The booing of Ashley Cole for what was a minor transgression has prompted the Football Association, the manager, his team-mates and the press to rally round to protect the poor sensitive love from such harsh treatment. The FA defied PR logic and entered the minefield of mental health to pronounce their own customers as "crazy" , the boss and stand-in skipper Rio Ferdinand combined to defend him too. That's admirable bigclubtastic solidarity.
How very different to the treatment of Downing, vilified against Andorra by a spittle flecked flock of beer-bellied knuckle-draggers - and then given a more subtle but just as damaging mauling by the press and forced to carry the can for a less than sparkling 3-0 win. No FA statement then, no manager going public to take the flak (although to be honest it probably suited the toothy grinned then incumbant to have a shield from the red-top barrage), no duck-billed shop-steward to step in and certainly no hand-wringing media churning out why-oh-whys about the morality of scapegoating. Oh no, poor Stewy was hung out to dry.
But the England booing - which is different from the club specific version we have covered at length on here in the past - raises other issues too, chiefly about the nature of the atmosphere of endemic hostility at Wembley. It has certainly changed. There is more booing, it is more easily triggered and it is far more easily shaped and manipulated by the poison pen pack who think they should pick the team.
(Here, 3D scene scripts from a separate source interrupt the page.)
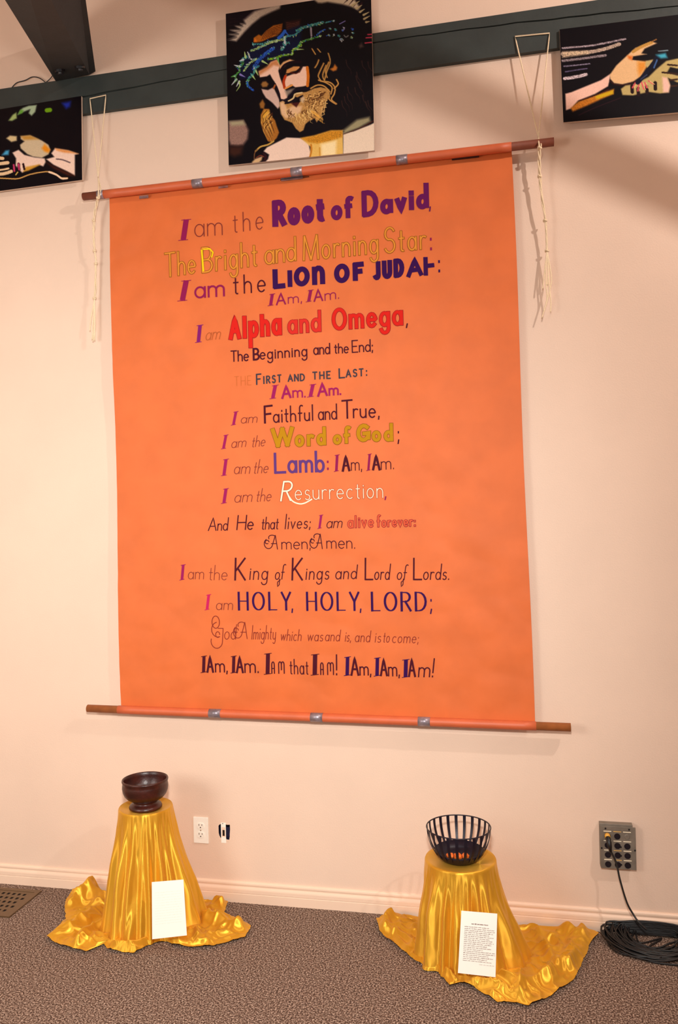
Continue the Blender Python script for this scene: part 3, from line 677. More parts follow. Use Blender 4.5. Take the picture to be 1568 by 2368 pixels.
def paint_face(p):
    rnd = random.Random(5)
    p.at(520, 0, 8.711)
    p.poly([(300,330),(620,190),(940,110),(1160,85),(1130,170),(960,240),(750,340),(560,490),(400,650),(240,830),(60,800),(240,740),(90,690),(280,680),(110,600),(330,600),(200,510),(370,530),(320,470),(430,480),(380,400)], (186,168,150), 3, .08)
    p.poly([(15,265),(1000,100),(620,215),(420,380),(200,500),(20,560)], (14,4,16), 4, 0)
    for k in range(7):
        a = 560 + k * 45; p.stroke([(60 + k * 8, 800 - k * 70), (260 + k * 30, 760 - k * 66)], (24, 12, 18), 20, True)
    # hair above the crown
    p.poly([(600,850),(600,760),(700,690),(760,720),(850,620),(1000,510),(1190,470),(1170,620),(1090,720),(930,760),(780,830),(700,850)], (160,88,20), 1.5, .15)
    for k in range(6):
        p.stroke([(760 + k * 40, 800 - k * 14), (850 + k * 30, 650 + k * 8), (1000 + k * 18, 560 + k * 24), (1180, 500 + k * 36)], (70, 26, 10), 12)
    p.poly([(600,840),(610,770),(650,790),(660,840)], (215,110,25), 2)
    p.poly([(1240,430),(1560,380),(1540,520),(1400,670),(1260,600)], (44,16,14), 3)
    for k in range(5): p.stroke([(1270, 450 + k * 34), (1400, 470 + k * 34), (1530, 430 + k * 26)], (100, 60, 50), 7)
    NVY_C = (8, 14, 46)
    p.poly([(480,1050),(600,900),(900,830),(1230,620),(1568,500),(1568,900),(1390,1080),(1100,1200),(880,1260),(620,1380),(500,1600),(300,1600),(280,1330),(380,1150)], NVY_C, 4, .3)
    cols = {'b': (40, 92, 196), 't': (70, 152, 150), 'g': (84, 160, 70), 'l': (168, 196, 120), 'w': (190, 196, 200), 'y': (130, 180, 30), 'v': (130, 120, 190)}
    def vine(pts, c, w, n=16, sp=26):
        p.stroke(pts, cols[c], w, dash=.25)
        q = [(v.x, v.y) for v in smoothpath([(x, y, 0) for x, y in pts], 6)]
        for k in range(n):
            x, y = q[rnd.randrange(len(q))]; cc = rnd.choice([c, c, 'l', 't', 'w', 'g', 'b'])
            x += rnd.uniform(-sp, sp); y += rnd.uniform(-sp, sp); a = rnd.uniform(0, 6.28); r = rnd.uniform(10, 28)
            p.stroke([(x, y), (x + math.cos(a) * r, y + math.sin(a) * r)], cols[cc], rnd.uniform(9, 18), smooth=False)
    vine([(580,890),(760,880),(950,830),(1150,790),(1300,720),(1430,700),(1568,600)], 't', 34, 30)
    vine([(550,1020),(700,960),(850,890),(1050,820),(1230,790)], 'l', 44, 26)
    vine([(600,1380),(700,1210),(850,1080),(1000,970)], 'b', 74, 26, 34)
    p.stroke([(1110,760),(1180,700),(1235,620)], cols['b'], 60); p.stroke([(1235,620),(1320,720)], cols['b'], 40, True)
    vine([(1170,1000),(1240,890),(1235,750)], 't', 54, 14); vine([(1200,880),(1330,850)], 't', 34, 5)
    vine([(900,1190),(1020,1170),(1200,1110),(1380,1090),(1390,1010),(1480,960),(1568,900)], 'y', 42, 26)
    vine([(480,1050),(530,1180),(640,1200)], 'w', 30, 5); vine([(410,1410),(500,1290),(650,1180)], 'l', 42, 16)
    vine([(340,1230),(450,1140)], 't', 60, 8); vine([(280,1340),(330,1330),(380,1260)], 'g', 46, 8)
    for a in ([(300,1340),(190,1310)], [(380,1200),(300,1230)], [(240,1600),(140,1710)], [(220,1520),(130,1550)], [(640,1420),(690,1515)], [(570,1520),(630,1600)], [(780,1230),(890,1290)], [(1090,1170),(1125,1320)], [(430,1150),(410,1040)], [(1235,860),(1230,730)], [(300,1640),(240,1742)]):
        p.stroke(a, cols[rnd.choice('lgw')], 44, True, smooth=False)
    vine([(280,1340),(310,1430),(220,1520),(240,1620)], 'g', 34, 8); p.stroke([(320,1500),(420,1550)], cols['v'], 44, True)
    vine([(480,1742),(470,1660),(500,1570),(580,1500),(640,1380),(700,1330)], 't', 44, 16)
    p.at(520, 190, 8.711)
    vine([(455,0),(490,80),(590,160)], 'b', 40, 8); p.stroke([(300,0),(310,70),(238,180)], cols['l'], 34, True)
    p.at(690, 0, 8.711)
    vine([(0,620),(100,560),(250,520),(420,470),(520,450)], 't', 54, 26); vine([(570,450),(750,410)], 't', 26, 6, 12)
    p.stroke([(280,560),(290,720)], (150,140,150), 36); vine([(400,700),(470,640),(560,590)], 'b', 30, 8, 14)
    vine([(0,960),(100,840),(280,780),(480,720)], 'g', 36, 18); p.stroke([(0,990),(140,990)], cols['l'], 30, True)
    for (x, y, c, w) in ((650,565,'w',32),(760,590,'t',46),(630,700,'l',34),(730,690,'w',26),(830,715,'t',44),(880,795,'w',60),(1090,580,'b',40),(1110,660,'t',36),(1075,750,'l',40),(900,600,'v',30),(930,560,'v',22)):
        vine([(x, y), (x + 18, y + 10)], c, w, 3, 16)
    p.stroke([(850,480),(960,420)], cols['v'], 16); p.stroke([(940,710),(975,745),(1020,715)], (110,110,110), 22)
    # halo on the right
    p.poly([(330,-260),(350,0),(420,55),(500,60),(610,38),(900,85),(1080,135),(1210,205),(1250,150),(1150,0),(1100,-260)], (188,168,140), 3)
    p.poly([(-1400,-60),(350,-260),(340,0),(-60,40)], (14, 4, 16), 3)
    for k, (a, b) in enumerate((((1000,20),(1080,-160)), ((930,70),(1040,-40)), ((1030,100),(1130,-20)), ((1120,140),(1200,30)), ((1180,185),(1290,60)))):
        p.stroke([b, a], (40, 12, 20), 30, True)
    for a in ([(1180,170),(1290,100)], [(1250,240),(1340,180)], [(1320,300),(1430,240)], [(1330,380),(1440,320)], [(1370,445),(1440,430)], [(1100,110),(1240,20)]):
        p.stroke(a, (170,152,110), 44, True)
    for a in ([(1400,695),(1480,690)], [(1370,762),(1490,752)], [(1350,865),(1497,852)]): p.stroke(a, (196,60,84), 22)
    p.poly([(1230,920),(1280,860),(1320,940),(1250,970)], (80,60,55), 3)
    # face
    p.at(500, 0, 3.92)
    SK = (240, 196, 172)
    p.poly([(395,645),(470,615),(505,560),(560,540),(590,590),(575,640),(590,700),(612,760),(632,800),(662,850),(655,885),(620,905),(595,897),(590,850),(565,785),(540,740),(520,712),(498,672),(470,690),(405,700)], SK, 1.2)
    p.poly([(395,645),(470,600),(510,560),(560,540),(590,600),(530,590),(490,625),(400,680)], (200,130,80), 3)
    p.poly([(585,600),(620,560),(680,535),(722,548),(650,585),(590,640)], (222,168,112), 1.5)
    p.poly([(640,685),(652,630),(715,600),(765,600),(780,615),(735,640),(690,650)], (206,142,80), 1.2)
    p.poly([(648,692),(700,672),(770,655),(800,602),(838,600),(848,660),(848,770),(800,782),(730,790),(690,765),(640,798),(622,790),(620,740),(632,690)], SK, 1.2)
    p.stroke([(838,610),(846,690),(840,775)], (206,108,20), 26); p.stroke([(640,690),(624,740),(632,795)], (180,56,16), 24)
    p.stroke([(700,770),(640,800)], (232,150,70), 16)
    p.stroke([(590,650),(630,590),(700,560),(780,560)], (22,4,14), 22); p.stroke([(650,668),(700,660),(745,640),(790,595)], (30,6,12), 11)
    p.stroke([(690,655),(740,665),(780,630)], (90,26,14), 8)
    p.poly([(415,765),(430,740),(460,735),(485,760),(470,785),(430,790)], (150,104,52), 2)
    p.poly([(420,805),(480,815),(530,790),(560,850),(582,900),(588,960),(570,985),(520,930),(460,885),(432,840)], (212,178,164), 1.5)
    p.stroke([(545,760),(575,830),(590,890)], (24,8,24), 16); p.stroke([(530,800),(545,770)], (170,90,40), 14)
    p.poly([(636,822),(690,805),(722,800),(690,840),(655,870)], (140,124,112), 3)
    p.stroke([(595,905),(650,905),(700,850),(740,812),(860,800)], (16,8,26), 20)
    # beard
    BD = (186,138,76)
    p.poly([(588,925),(615,912),(660,940),(700,930),(740,960),(790,900),(720,870),(760,838),(830,832),(900,800),(960,788),(1035,808),(1045,880),(992,930),(978,1010),(960,1060),(922,1108),(905,1070),(860,1092),(822,1122),(803,1180),(770,1196),(735,1165),(700,1110),(630,1085),(605,1040),(588,970)], BD, 1.2, .12)
    p.poly([(588,930),(620,920),(660,990),(700,960),(790,960),(780,1010),(720,1060),(640,1070),(600,1030)], (226,184,142), 3)
    p.stroke([(668,915),(712,888),(728,852),(790,838)], (226,196,140), 13); p.stroke([(640,935),(700,918),(760,885),(795,868)], (20,8,20), 18)
    p.poly([(690,935),(740,925),(770,925),(740,972)], (70,22,22), 1.5); p.poly([(770,905),(800,870),(825,900),(800,935)], (206,176,140), 2)
    def strand(x, y, ang, ln, amp, wl, c, w):
        n = 9; q = []
        for i in range(n):
            t = i / (n - 1) * ln; o = amp * math.sin(t / wl * 6.283 + rnd.uniform(-.3, .3))
            q.append((x + math.cos(ang) * t - math.sin(ang) * o, y + math.sin(ang) * t + math.cos(ang) * o))
        p.stroke(q, c, w, True)
    for k in range(46):
        u, v = rnd.random(), rnd.random()
        x = 1030 - 170 * u; y = 810 + 40 * u + 190 * v * (1 - .2 * u); a = 2.5 - .5 * v + rnd.uniform(-.2, .2)
        strand(x, y, a, rnd.uniform(60, 120), rnd.uniform(7, 11), rnd.uniform(40, 60), *(((86, 46, 20), 8) if k % 2 else ((228, 184, 112), 7)))
    for k in range(40):
        u, v = rnd.random(), rnd.random()
        x = 640 + 280 * u; y = 990 + 60 * v - 30 * abs(u - .4); a = 1.35 + (.5 - u) * .5 + rnd.uniform(-.15, .15)
        strand(x, y, a, rnd.uniform(60, 110) * (1.2 - abs(u - .45)), rnd.uniform(6, 10), rnd.uniform(45, 70), *(((94, 52, 22), 7) if k % 2 else ((236, 196, 120), 6)))
    for k in range(8): strand(880 + k * 9, 1000 + k * 6, 1.0, 90, 9, 60, (232, 172, 76), 8)
    # hair right
    H1 = (158, 108, 50)
    for a in ([(1025,480),(1042,560),(1010,650),(992,720)], [(985,570),(952,640),(936,690),(965,735)], [(1005,590),(975,680),(995,735)], [(1030,560),(1000,640),(1015,700)], [(940,540),(925,580),(905,612)], [(930,440),(955,470)], [(880,440),(910,490)]):
        p.stroke(a, H1, 10); p.stroke([(x + 5, y + 2) for x, y in a], (214, 168, 92), 4)
    for a in ([(960,735),(1040,745),(1085,790),(1080,850),(1055,900),(1100,940)], [(940,725),(1010,750),(1060,790),(1050,850)], [(1100,720),(1115,760),(1080,800)], [(1030,870),(1040,905),(1095,942)], [(870,800),(930,770),(990,780),(1040,830)]):
        p.stroke(a, (170,118,56), 13); p.stroke(a, (216,170,96), 4)
    p.poly([(1040,625),(1070,610),(1085,580),(1108,610),(1100,635),(1070,645)], (190,112,40), 2)
    for k in range(14):
        x = 1120 + rnd.random() * 270; y = 500 + rnd.random() * 420
        p.stroke([(x, y), (x + 10, y + 50), (x + 40, y + 90), (x + 46, y + 140)], (50, 28, 26), 8, True)
    # hair left
    p.poly([(400,940),(430,900),(452,940),(442,985),(410,980)], (150,98,40), 2)
    p.poly([(412,1040),(440,985),(490,985),(503,1040),(545,1090),(560,1140),(582,1200),(560,1250),(520,1290),(480,1280),(432,1180),(412,1110)], (166,104,38), 1.5, .1)
    p.poly([(425,1050),(450,1000),(492,1000),(490,1050),(450,1100),(425,1110)], (222,164,56), 3)
    for k in range(26):
        u = rnd.random(); x = 428 + 66 * u; y = rnd.uniform(1000, 1130); dx = rnd.uniform(-8, 8)
        p.stroke([(x + 30, y), (x - 4 + dx, y + 50), (x + 14 + dx, y + 100), (x + 40 + dx, y + 150 + 20 * u)], (64, 28, 12) if k % 2 else (226, 172, 84), 7 if k % 2 else 6, True)
    p.stroke([(530,1280),(480,1310),(410,1330),(365,1370)], (196,156,76), 14)
    # robe
    p.poly([(445,1478),(480,1440),(490,1400),(440,1370),(470,1335),(560,1290),(650,1245),(780,1250),(850,1300),(875,1420)], (238,208,188), 1.5)
    p.poly([(780,1250),(900,1228),(1050,1182),(1155,1180),(1160,1402),(860,1428),(868,1330)], (230,186,96), 1.5)
    p.poly([(780,1250),(900,1228),(1050,1182),(1155,1180),(1155,1240),(1040,1280),(930,1300),(850,1290)], (198,134,34), 3, .2)
    p.poly([(960,1305),(1080,1275),(1100,1275),(1095,1405),(965,1415)], (250,226,172), 4)
    p.poly([(1160,1205),(1250,1190),(1400,1130),(1436,1110),(1436,1368),(1160,1402)], (236,214,190), 1.5)
    p.poly([(1160,1180),(1280,1085),(1390,1060),(1400,1100),(1300,1160),(1170,1212)], (156,148,112), 4)
    p.stroke([(1160,1215),(1300,1165),(1400,1110),(1436,1090)], (70,30,24), 8)
    p.stroke([(872,1310),(876,1360),(862,1424)], (196,124,36), 16); p.stroke([(950,1340),(952,1412)], (206,150,60), 14)
    p.stroke([(440,1390),(460,1420),(440,1465),(400,1482)], (40,12,20), 22); p.poly([(330,1470),(360,1440),(430,1415),(420,1450),(390,1480),(340,1490)], (206,168,122), 2)
    p.stroke([(352,1440),(356,1390),(380,1352)], (120,80,50), 8); p.stroke([(370,1430),(410,1408),(440,1420)], (110,50,36), 10)
    p.poly([(112,1105),(250,1090),(275,1130),(300,1180),(290,1260),(250,1312),(200,1322),(130,1315),(112,1260)], (146,112,100), 4, .12)
    p.poly([(120,1100),(250,1092),(270,1130),(140,1140)], (164,154,122), 4); p.poly([(115,1325),(250,1325),(230,1400),(170,1420),(118,1400)], (56,28,20), 6)

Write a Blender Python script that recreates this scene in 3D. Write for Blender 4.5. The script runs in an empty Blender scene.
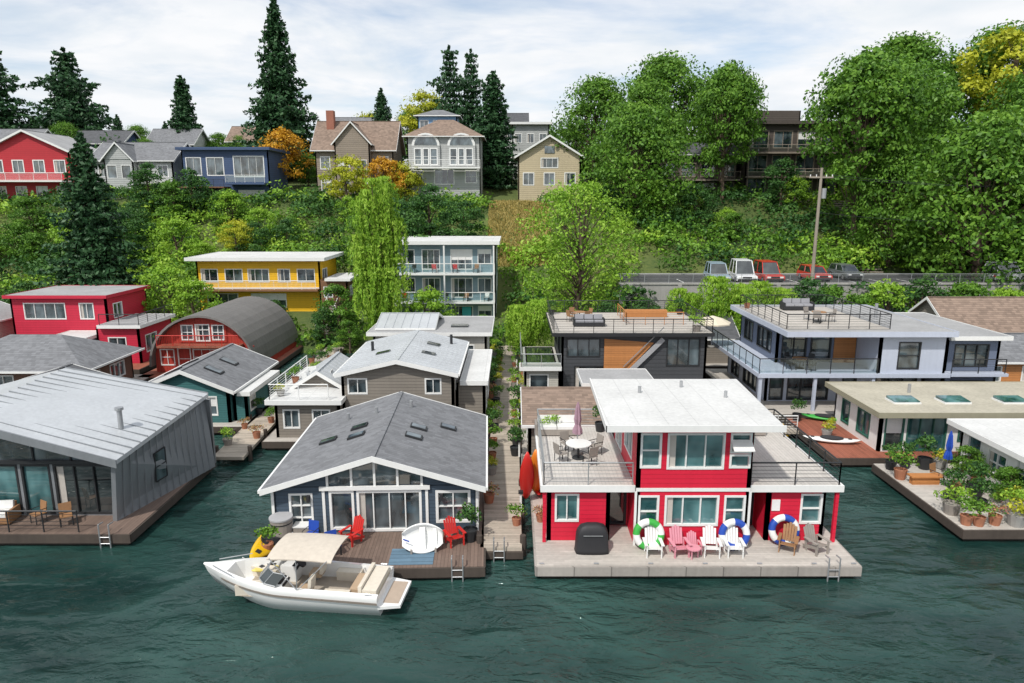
import bpy, math, random, bmesh
import numpy as np
from mathutils import Vector, Matrix, Euler
R=random.Random(7); NR=np.random.RandomState(7)
scene=bpy.context.scene
scene.view_settings.view_transform='Standard'
scene.view_settings.look='None'
scene.view_settings.exposure=0
COL=scene.collection
# ------------------------------------------------------------------ materials
class N:
    def __init__(s,name):
        s.m=bpy.data.materials.new(name); s.m.use_nodes=True
        s.t=s.m.node_tree; s.b=s.t.nodes['Principled BSDF']; s.out=s.t.nodes['Material Output']
        s.co=s.t.nodes.new('ShaderNodeTexCoord').outputs['Object']
    def n(s,t,**k):
        x=s.t.nodes.new(t)
        for a,v in k.items(): setattr(x,a,v)
        return x
    def l(s,a,b): s.t.links.new(a,b)
    def math(s,op,a,b=None,c=None,clamp=False):
        x=s.n('ShaderNodeMath',operation=op); x.use_clamp=clamp
        for i,v in enumerate((a,b,c)):
            if v is None: continue
            if isinstance(v,(int,float)): x.inputs[i].default_value=v
            else: s.l(v,x.inputs[i])
        return x.outputs[0]
    def noise(s,scale,detail=3,vec=None,rough=.55):
        x=s.n('ShaderNodeTexNoise'); x.inputs['Scale'].default_value=scale; x.inputs['Detail'].default_value=detail
        x.inputs['Roughness'].default_value=rough
        s.l(vec or s.co,x.inputs['Vector']); return x.outputs['Fac']
    def bump(s,h,strength=.3,dist=.02):
        x=s.n('ShaderNodeBump'); x.inputs['Strength'].default_value=strength; x.inputs['Distance'].default_value=dist
        s.l(h,x.inputs['Height']); s.l(x.outputs['Normal'],s.b.inputs['Normal']); return x
MC={}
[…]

If the press launch a collective broadside against a player they don't like it is tantamount to leave him stood above the trapdoor with noose draped ominously on his shoulders waiting for the mistake that will throw the handle and leaving him kicking as part of the spectacle. In recent years it has been Downing, Crouch, Bentley, Robinson, James and even Beckham pushed into the firing line by a cynical press, targets that have been eagerly rounded on by a short-sighted and gullible mob who don't need asking twice to put the boot in.
That is not to say the old Wembley was always nice. Theremay have been a Golden Age, a Pathe News era of Corinthian crowds and polite applause for skills from the opposition, but that is long gone. Far more recent and less easily brushed over is the unsavoury dark years when the scapegoating had a far nastier undercurrent. When it was John Barnes the booing was mixed in with obvious high-volume monkey-noises and vicious racist insults.
So although the booing now is more obvious, closer to the surface and more indiscriminate it is not worse. The character has changed. It is more frequent, more pervasive and more easily triggered (it is certainly not all about the result because England recent record is more than respectable and puts them easily in the top ten in the world) but not as deep or dark.
It has become booing-lite, as much a game-playing release of wider frustrations as anything specific to the target and like the screaming aimed at BB evictees or the freak show exhibits on bearpit TV it is insincere and transient, readily transferred to the next media-created Aunt Sally to come along. It is pantomime booing, dissent by numbers and to a subliminally recognised pattern. So chill, Ashley, it's nothing personal.